Bu soruların cevaplarını aradığınız da ortaya hep söylediğimiz bir gerçek çıkmaktadır; Laçinler ile birlikte ne yazık ki böylesi olaylara tanıklık etmekteyiz.
Feride K Yavaş’ın gizlenerek onun yerine başka bir kişinin bildirilmesinin ardında tek bir gerçek olmalıdır.
Feride K Yavaş kamuoyu önüne gerçek ismi ile çıkarılması sakıncalı olabilecek bir kişi midir?
Bundan dolayı mı ;1986 doğumlu, ama 28 Şubat 1997 yılı için boyundan büyük işleri anlatarak kendi girişimini kendisi yalanlayan bir kimlik ile koruma zırhı yaratılmıştır?
Feride K. Yavaş’ın sonu ve yeni açılan bir başka perde.
Feride K. Yavaş son yazısını 10 Nisan tarihinde yazmıştır.
25/05/2012 tarihli mahkeme kararı ile Feride K Yavaş rolünü üstlenen kişi ile Feride K Yavaş isimli yazılarda son bulmuştur.

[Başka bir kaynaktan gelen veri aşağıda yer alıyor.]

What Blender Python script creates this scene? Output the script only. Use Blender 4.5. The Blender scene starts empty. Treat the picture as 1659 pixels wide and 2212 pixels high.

Sonradan birden devreye Hamit Palabıyık girmiştir. Kendisinin uzun yıllardır ÇOMU’de olmasına rağmen hiç sesini duymadığımız bu öğretim üyesi bir gelmiş pir gelmiştir.
Hem de Feride K Yavaş ile süt ortaklığı yaşadıklarını inkar etmeden ...
Ne tesadüftür ki ;Feride K. Yavaş’ın 28 Şubat ÇOMÜ olaylarına ilişkin yaşadığı “Pek çok akademisyen o yıllarda işsiz bırakıldı da çocuklarına süt götürmeleri ancak arkadaşlarının topladığı paralarla mümkün olabildi” şeklinde ifade ettiği olayının da yakın tanığı olarak .
Palabıyık da bir yazısında o günleri aynen Feride K Yavaş gibi anlatmış “Pek çok akademisyen yaşam şekilleri kınanarak işlerini kaybettiler, ancak bu durumu eşlerinden bile aylarca gizlemek zorunda kaldılar. İşsiz kalan arkadaşlarımız için gizlice süt ve mama parası toplamak zorunda kaldık”
Ne dersiniz Feride K Yavaş ve Palabıyık aynı arkadaşları için para toplamak zorunda kaldıkları için birbirlerini iyi tanıyor olsalar gerek.